--- begin ---

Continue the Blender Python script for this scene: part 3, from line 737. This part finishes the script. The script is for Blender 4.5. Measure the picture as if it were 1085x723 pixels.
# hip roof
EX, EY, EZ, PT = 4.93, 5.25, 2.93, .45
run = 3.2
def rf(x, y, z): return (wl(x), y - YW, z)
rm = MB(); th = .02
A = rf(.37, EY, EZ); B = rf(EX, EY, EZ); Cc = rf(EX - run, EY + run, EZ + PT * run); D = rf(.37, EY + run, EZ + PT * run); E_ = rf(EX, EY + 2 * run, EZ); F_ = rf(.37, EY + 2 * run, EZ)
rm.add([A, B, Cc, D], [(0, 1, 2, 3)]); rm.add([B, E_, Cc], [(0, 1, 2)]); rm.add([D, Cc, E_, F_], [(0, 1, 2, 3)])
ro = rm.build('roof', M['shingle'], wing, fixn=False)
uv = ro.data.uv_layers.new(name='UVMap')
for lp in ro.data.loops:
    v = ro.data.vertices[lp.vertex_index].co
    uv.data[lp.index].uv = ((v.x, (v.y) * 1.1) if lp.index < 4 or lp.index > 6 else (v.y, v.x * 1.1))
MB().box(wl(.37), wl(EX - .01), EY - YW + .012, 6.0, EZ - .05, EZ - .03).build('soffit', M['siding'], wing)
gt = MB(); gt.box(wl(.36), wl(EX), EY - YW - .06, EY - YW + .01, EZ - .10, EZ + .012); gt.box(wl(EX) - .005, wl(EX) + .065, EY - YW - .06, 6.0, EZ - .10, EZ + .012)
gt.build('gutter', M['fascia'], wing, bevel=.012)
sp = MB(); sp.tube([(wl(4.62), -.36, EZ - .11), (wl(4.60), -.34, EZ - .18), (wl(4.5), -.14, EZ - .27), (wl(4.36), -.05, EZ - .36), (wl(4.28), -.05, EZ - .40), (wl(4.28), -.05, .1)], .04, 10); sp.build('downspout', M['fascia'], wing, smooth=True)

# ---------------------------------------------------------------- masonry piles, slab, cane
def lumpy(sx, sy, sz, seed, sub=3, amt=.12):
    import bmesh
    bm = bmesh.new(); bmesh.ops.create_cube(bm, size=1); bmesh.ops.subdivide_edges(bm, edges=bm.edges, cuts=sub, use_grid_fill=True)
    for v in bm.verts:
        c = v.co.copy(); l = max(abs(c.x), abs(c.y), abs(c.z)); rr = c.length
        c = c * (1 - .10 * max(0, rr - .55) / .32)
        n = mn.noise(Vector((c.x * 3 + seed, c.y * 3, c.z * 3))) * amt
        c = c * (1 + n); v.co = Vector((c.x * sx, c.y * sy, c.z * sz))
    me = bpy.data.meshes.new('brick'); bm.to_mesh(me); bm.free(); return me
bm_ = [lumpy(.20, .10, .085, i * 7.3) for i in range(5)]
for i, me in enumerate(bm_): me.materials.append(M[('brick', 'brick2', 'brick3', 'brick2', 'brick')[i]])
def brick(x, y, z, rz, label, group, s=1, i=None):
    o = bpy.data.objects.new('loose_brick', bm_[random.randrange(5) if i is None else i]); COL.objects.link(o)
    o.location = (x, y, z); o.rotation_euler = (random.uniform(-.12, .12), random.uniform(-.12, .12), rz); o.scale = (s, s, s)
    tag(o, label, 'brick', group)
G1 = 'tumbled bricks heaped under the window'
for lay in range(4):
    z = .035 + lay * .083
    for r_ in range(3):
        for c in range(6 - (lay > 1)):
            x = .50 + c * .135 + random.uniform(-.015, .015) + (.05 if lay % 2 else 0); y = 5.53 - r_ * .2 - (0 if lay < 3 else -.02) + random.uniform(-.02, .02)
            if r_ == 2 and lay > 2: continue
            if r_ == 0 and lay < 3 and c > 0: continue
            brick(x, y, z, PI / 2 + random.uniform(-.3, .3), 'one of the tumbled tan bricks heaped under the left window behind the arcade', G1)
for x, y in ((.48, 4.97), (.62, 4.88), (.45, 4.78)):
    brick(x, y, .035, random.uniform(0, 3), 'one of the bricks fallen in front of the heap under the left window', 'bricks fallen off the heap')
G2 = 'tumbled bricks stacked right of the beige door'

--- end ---

- [REQUIRED TASK] Only the lines from the one containing "MB().box(wl(.37), wl(EX - .01), EY" through the one containing "sp = MB(); sp.tube([(wl(4.62), -.36, EZ" are to be retyped, both boundary lines included, with no other material.

- [ANSWER TO THIS EXERCISE]
MB().box(wl(.37), wl(EX - .01), EY - YW + .012, 6.0, EZ - .05, EZ - .03).build('soffit', M['siding'], wing)
gt = MB(); gt.box(wl(.36), wl(EX), EY - YW - .06, EY - YW + .01, EZ - .10, EZ + .012); gt.box(wl(EX) - .005, wl(EX) + .065, EY - YW - .06, 6.0, EZ - .10, EZ + .012)
gt.build('gutter', M['fascia'], wing, bevel=.012)
sp = MB(); sp.tube([(wl(4.62), -.36, EZ - .11), (wl(4.60), -.34, EZ - .18), (wl(4.5), -.14, EZ - .27), (wl(4.36), -.05, EZ - .36), (wl(4.28), -.05, EZ - .40), (wl(4.28), -.05, .1)], .04, 10); sp.build('downspout', M['fascia'], wing, smooth=True)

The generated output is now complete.